At Friday Night Knitting I made good progress on the hand and thumb gussets of the Bumblebee mittens.  As you can see in the photo there won't be enough of the black tweed yarn to knit the flip-top of the yellow-gold cuff and hand so I have to figure out what to do.  My current favorite solution is to use three colors of tweed to knit what's called helical stripes which entails knitting the first third (or fourth or tenth however many strands of yarn you intend to use) in one color, dropping it for the second color, knitting the next third of the stitches, then dropping that one for the third color of yarn.  You knit to where the first strand of yarn is hanging, drop one, pick up the next, and go round and round that way until your mitten/hat/sock/whatever is the correct length.  There will be enough of the yellow-gold to knit the flip-top of the black cuff & hand so only the yellow-gold mitten will have the spiral top--I think.  I know for a fact that neither of the thumbs will be black or yellow, that much I do know.  Sometimes I suspect that people would faint dead away if I made a pair of something all matchy-matchy.

February 12--Ottoman Turkey or Syria, Iznik Ceramic Ewer.  There was a chip in the base of the blue painted pitcher that Hugo examined.  I wasn't a fan but he was certain it was a rare 16th century find.  "In a thrift shop in Wisconsin?" I said.  He nodded and turned away to let the sunlight streaming in the dusty window light the pitcher's bottom.  "See these crossed swords?  Don't you think we've seen this mark before?"  I squinted at the faint mark.  "It might be swords or maybe it's an X or some other mark."  I shook my head at him.  "I think it's an Antiques Roadshow 'don't.'"  "What do you mean?"  He looked half-disappointed and half-angry.  "I'm afraid they'd put you on camera and then spend five minutes pointing out how to tell it's a fake and that it's worth one-tenth what you paid for it."  He turned it over again and said, "It's only fifty bucks.  Maybe I can talk old Ralph down a bit.  I'm buying it."  "You know I hate blue," I called after him as he threaded his way through the crowded shop.

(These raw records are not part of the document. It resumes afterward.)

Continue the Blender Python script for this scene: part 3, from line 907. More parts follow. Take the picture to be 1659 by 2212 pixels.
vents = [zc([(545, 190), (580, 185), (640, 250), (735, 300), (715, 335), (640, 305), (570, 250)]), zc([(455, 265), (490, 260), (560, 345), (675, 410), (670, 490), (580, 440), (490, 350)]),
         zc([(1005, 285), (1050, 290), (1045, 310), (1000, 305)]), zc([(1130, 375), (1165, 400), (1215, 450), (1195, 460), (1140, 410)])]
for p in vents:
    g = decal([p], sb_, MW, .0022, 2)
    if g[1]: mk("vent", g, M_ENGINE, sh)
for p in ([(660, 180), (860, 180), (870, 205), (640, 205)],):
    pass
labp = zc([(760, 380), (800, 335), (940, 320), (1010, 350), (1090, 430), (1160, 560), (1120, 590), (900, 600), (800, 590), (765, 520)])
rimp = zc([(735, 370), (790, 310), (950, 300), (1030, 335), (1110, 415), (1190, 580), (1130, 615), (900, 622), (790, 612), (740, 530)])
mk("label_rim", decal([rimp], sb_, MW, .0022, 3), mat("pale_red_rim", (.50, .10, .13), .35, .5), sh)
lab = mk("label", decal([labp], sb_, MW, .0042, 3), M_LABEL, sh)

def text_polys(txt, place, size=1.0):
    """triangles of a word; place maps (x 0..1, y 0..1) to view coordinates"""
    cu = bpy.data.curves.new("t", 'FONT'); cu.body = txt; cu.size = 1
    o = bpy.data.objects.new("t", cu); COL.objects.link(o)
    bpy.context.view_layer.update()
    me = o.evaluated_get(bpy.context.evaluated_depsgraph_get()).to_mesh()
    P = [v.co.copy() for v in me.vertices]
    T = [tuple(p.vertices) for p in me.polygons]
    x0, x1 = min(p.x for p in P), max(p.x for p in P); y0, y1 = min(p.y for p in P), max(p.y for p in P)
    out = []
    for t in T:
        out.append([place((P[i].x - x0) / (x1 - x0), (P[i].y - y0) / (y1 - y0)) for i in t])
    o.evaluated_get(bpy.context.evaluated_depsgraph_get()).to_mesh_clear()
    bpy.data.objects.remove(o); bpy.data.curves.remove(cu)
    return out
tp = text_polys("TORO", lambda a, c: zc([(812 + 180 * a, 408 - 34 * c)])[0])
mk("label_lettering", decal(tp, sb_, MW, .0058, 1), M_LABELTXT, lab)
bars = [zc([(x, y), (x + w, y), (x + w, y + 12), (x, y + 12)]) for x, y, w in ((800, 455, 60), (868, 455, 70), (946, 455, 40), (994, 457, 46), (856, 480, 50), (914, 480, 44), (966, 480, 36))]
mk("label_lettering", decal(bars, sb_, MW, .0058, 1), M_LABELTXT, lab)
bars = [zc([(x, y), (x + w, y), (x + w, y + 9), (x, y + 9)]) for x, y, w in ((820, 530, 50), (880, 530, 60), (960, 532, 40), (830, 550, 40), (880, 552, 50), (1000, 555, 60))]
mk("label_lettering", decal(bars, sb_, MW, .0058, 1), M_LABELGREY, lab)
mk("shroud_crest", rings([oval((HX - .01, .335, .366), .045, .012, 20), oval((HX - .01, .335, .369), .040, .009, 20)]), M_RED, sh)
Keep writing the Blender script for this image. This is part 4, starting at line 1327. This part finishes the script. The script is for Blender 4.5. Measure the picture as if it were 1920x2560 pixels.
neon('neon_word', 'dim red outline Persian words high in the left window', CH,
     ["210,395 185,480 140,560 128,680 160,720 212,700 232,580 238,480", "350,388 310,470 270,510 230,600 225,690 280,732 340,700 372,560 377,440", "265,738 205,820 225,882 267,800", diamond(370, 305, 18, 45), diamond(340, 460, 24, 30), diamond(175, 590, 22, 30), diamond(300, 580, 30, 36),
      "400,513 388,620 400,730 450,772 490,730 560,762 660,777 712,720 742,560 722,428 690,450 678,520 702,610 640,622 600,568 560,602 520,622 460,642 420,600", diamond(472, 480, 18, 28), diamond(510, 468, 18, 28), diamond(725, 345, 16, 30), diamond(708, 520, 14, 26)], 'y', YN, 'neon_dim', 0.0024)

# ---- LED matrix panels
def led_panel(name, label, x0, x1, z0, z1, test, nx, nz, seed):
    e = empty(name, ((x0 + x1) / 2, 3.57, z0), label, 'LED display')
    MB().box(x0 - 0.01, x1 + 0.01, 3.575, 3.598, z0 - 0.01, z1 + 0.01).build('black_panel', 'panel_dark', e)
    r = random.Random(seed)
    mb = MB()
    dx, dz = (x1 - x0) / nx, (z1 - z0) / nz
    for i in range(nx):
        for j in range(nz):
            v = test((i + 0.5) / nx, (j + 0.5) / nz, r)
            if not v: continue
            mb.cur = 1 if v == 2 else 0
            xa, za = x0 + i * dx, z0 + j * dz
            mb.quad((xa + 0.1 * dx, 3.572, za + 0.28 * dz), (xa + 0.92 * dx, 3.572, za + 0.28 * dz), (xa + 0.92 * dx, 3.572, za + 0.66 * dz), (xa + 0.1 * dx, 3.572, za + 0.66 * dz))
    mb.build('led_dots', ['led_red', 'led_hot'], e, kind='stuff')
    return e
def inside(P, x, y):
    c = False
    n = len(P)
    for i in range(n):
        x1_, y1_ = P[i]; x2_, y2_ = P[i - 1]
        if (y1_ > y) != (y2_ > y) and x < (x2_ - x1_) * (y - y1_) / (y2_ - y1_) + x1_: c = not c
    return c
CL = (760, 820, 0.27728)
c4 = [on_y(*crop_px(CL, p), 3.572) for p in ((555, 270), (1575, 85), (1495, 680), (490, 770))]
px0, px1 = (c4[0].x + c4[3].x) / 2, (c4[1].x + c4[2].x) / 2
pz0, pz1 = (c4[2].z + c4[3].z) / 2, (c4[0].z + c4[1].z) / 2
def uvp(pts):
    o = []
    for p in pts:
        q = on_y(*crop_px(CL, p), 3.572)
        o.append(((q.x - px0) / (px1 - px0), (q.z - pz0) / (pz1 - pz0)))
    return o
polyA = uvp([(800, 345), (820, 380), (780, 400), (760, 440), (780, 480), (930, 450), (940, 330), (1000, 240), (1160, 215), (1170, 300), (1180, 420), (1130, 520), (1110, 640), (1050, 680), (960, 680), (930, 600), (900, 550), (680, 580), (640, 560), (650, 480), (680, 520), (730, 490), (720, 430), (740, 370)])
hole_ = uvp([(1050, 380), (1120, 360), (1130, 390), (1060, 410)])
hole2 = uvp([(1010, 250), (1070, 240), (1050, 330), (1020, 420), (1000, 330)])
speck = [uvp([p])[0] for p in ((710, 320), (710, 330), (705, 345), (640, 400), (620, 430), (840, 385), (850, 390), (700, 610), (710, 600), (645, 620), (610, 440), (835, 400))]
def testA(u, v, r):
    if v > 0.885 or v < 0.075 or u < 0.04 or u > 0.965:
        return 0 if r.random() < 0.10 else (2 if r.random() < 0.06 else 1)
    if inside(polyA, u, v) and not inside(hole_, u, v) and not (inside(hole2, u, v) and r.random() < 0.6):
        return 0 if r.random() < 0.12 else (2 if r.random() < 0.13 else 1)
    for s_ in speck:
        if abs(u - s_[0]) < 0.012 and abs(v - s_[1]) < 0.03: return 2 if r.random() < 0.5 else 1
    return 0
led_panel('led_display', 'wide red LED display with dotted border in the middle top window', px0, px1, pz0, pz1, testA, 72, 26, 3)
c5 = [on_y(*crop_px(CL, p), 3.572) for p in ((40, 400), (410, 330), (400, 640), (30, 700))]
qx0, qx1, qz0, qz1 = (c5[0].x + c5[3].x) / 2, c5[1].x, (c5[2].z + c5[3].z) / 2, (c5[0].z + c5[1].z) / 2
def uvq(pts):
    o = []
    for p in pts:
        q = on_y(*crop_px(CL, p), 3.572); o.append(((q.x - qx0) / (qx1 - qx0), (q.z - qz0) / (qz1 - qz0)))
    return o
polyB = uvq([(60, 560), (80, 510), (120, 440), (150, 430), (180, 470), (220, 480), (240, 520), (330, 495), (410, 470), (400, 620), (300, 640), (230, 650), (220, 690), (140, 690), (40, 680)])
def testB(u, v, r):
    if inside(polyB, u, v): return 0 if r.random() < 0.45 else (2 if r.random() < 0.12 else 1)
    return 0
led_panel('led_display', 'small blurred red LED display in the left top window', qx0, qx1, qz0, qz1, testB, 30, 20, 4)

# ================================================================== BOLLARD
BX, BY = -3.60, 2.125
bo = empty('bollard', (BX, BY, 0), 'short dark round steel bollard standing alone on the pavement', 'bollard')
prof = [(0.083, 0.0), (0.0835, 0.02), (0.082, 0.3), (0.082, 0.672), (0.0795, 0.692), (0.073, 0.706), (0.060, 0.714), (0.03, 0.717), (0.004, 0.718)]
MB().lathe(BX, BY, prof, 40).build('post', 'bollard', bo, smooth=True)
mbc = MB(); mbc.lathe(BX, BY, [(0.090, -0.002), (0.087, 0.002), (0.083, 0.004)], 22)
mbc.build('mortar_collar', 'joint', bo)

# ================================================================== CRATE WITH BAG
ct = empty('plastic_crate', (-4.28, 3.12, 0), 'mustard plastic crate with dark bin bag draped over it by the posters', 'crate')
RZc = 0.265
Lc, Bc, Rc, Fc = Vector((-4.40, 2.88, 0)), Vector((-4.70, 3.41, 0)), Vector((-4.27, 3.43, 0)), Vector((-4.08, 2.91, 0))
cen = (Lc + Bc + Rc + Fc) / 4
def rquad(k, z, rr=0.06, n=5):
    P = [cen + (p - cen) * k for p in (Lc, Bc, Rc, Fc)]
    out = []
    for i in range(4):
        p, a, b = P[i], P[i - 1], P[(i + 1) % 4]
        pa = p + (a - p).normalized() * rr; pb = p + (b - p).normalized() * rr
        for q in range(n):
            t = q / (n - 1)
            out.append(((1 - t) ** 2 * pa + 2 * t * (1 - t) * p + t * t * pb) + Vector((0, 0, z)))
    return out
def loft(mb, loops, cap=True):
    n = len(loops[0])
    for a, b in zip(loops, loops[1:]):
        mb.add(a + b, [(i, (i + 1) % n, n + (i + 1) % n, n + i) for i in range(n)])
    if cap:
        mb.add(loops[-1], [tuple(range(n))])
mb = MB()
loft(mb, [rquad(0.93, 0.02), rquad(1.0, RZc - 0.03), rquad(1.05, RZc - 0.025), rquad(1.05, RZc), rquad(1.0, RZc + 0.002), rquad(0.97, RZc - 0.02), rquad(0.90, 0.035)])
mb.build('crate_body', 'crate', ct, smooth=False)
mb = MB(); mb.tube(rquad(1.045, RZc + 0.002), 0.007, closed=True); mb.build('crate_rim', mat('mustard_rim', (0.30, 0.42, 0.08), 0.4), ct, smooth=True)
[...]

That last paragraph was born of the news that Antiques Roadshow is coming to Green Bay in the middle of June.  When it was announced last week on the show I immediately got online and put in our request for tickets.  Durwood planned to do it too but they've got a limit of one entry per household (party poopers) but if they draw your name you get two tickets so we could both go.  Fingers crossed.  I'm already thinking about what to take WHEN they contact me that I have tickets.
--Barbara

1 comment:

Aunt B said...

I hope you get those Antique Roadshow tickets. And I hope whatever you take is appraised at a surprisingly high figure. It COULD happen!